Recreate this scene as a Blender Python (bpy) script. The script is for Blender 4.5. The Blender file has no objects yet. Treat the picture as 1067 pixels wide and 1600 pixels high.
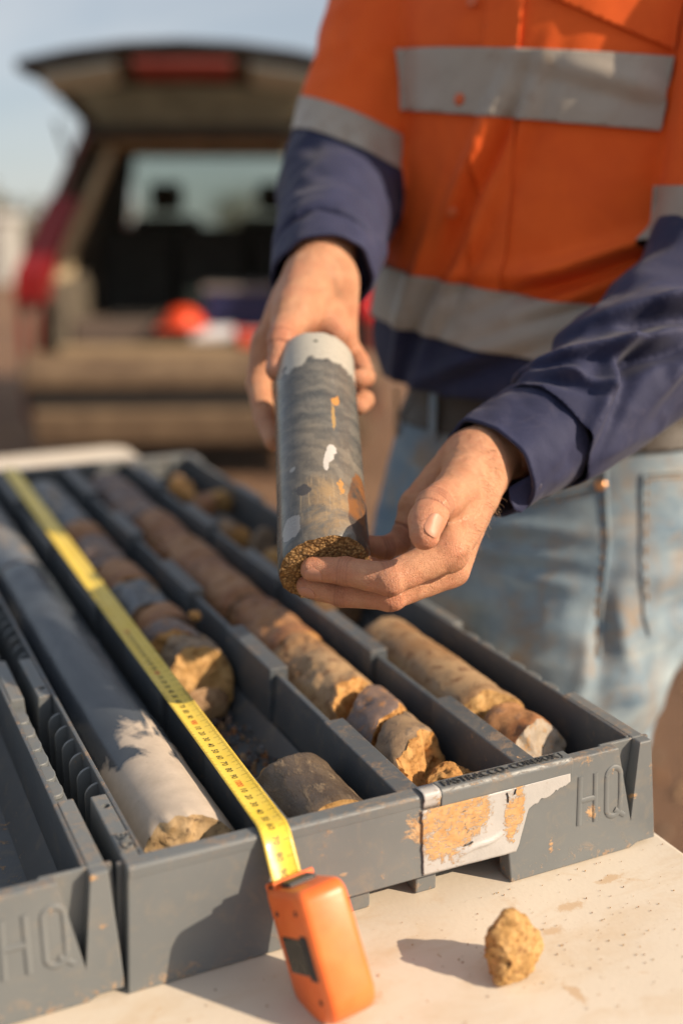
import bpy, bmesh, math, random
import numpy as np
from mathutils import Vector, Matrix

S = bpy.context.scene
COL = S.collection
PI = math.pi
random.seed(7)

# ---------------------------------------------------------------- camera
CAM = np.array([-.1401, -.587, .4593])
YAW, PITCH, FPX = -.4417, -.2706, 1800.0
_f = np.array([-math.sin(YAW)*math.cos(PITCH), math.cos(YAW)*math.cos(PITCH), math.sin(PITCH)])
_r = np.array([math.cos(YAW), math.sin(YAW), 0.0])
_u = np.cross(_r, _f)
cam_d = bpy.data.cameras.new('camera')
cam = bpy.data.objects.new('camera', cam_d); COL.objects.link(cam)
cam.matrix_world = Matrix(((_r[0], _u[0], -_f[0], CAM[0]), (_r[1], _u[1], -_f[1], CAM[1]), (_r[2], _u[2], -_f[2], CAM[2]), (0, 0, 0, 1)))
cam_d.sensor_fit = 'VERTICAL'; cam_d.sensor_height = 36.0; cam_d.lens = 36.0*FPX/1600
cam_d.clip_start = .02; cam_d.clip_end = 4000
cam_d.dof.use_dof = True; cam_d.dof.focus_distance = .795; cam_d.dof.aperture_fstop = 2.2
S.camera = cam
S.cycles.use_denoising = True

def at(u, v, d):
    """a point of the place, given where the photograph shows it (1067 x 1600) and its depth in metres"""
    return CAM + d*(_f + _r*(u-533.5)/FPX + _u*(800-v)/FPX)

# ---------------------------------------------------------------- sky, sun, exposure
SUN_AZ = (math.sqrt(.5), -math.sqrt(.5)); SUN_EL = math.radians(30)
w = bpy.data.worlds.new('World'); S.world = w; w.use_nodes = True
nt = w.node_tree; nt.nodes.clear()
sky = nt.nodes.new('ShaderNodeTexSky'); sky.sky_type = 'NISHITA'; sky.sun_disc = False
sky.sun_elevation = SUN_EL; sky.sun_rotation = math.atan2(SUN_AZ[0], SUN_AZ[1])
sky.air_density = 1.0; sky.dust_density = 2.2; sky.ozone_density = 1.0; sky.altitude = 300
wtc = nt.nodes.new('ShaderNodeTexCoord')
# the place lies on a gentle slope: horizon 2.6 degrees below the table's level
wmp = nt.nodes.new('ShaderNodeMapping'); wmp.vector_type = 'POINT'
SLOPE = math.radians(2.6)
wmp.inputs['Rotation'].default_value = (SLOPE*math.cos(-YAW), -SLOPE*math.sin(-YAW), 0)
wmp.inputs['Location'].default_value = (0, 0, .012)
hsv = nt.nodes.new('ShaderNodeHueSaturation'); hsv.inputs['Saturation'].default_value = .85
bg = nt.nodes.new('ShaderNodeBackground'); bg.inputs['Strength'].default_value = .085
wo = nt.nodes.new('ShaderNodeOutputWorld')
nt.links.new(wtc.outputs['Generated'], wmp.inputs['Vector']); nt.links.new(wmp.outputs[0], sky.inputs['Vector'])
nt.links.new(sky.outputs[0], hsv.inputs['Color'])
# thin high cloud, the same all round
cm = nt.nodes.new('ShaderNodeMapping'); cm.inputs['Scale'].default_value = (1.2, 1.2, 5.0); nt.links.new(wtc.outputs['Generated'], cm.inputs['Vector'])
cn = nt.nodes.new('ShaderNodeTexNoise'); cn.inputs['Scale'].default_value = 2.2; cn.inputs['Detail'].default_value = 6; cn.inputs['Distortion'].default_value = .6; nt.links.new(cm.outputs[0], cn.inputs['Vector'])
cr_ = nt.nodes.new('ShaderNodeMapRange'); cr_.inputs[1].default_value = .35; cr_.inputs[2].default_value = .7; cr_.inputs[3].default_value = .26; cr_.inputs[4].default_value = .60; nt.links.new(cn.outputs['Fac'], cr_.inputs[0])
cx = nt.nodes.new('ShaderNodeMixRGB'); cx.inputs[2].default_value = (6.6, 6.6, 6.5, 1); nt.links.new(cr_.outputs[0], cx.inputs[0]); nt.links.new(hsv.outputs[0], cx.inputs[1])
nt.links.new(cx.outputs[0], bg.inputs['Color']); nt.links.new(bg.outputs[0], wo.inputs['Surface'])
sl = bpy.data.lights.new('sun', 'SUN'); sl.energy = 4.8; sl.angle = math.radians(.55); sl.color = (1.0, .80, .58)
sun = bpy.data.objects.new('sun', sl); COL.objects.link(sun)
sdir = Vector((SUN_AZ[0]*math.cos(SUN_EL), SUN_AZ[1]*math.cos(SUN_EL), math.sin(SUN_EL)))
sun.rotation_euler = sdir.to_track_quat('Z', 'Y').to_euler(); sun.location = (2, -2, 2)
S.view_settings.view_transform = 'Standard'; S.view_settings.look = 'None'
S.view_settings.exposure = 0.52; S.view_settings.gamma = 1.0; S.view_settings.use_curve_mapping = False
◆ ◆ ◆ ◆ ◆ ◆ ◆
[Task directions] Transcribe exactly, with no pictures, the lines running from the first line of the material through the line holding "random.seed(7)".

[Output below]
Recreate this scene as a Blender Python (bpy) script. The script is for Blender 4.5. The Blender file has no objects yet. Treat the picture as 1067 pixels wide and 1600 pixels high.
import bpy, bmesh, math, random
import numpy as np
from mathutils import Vector, Matrix

S = bpy.context.scene
COL = S.collection
PI = math.pi
random.seed(7)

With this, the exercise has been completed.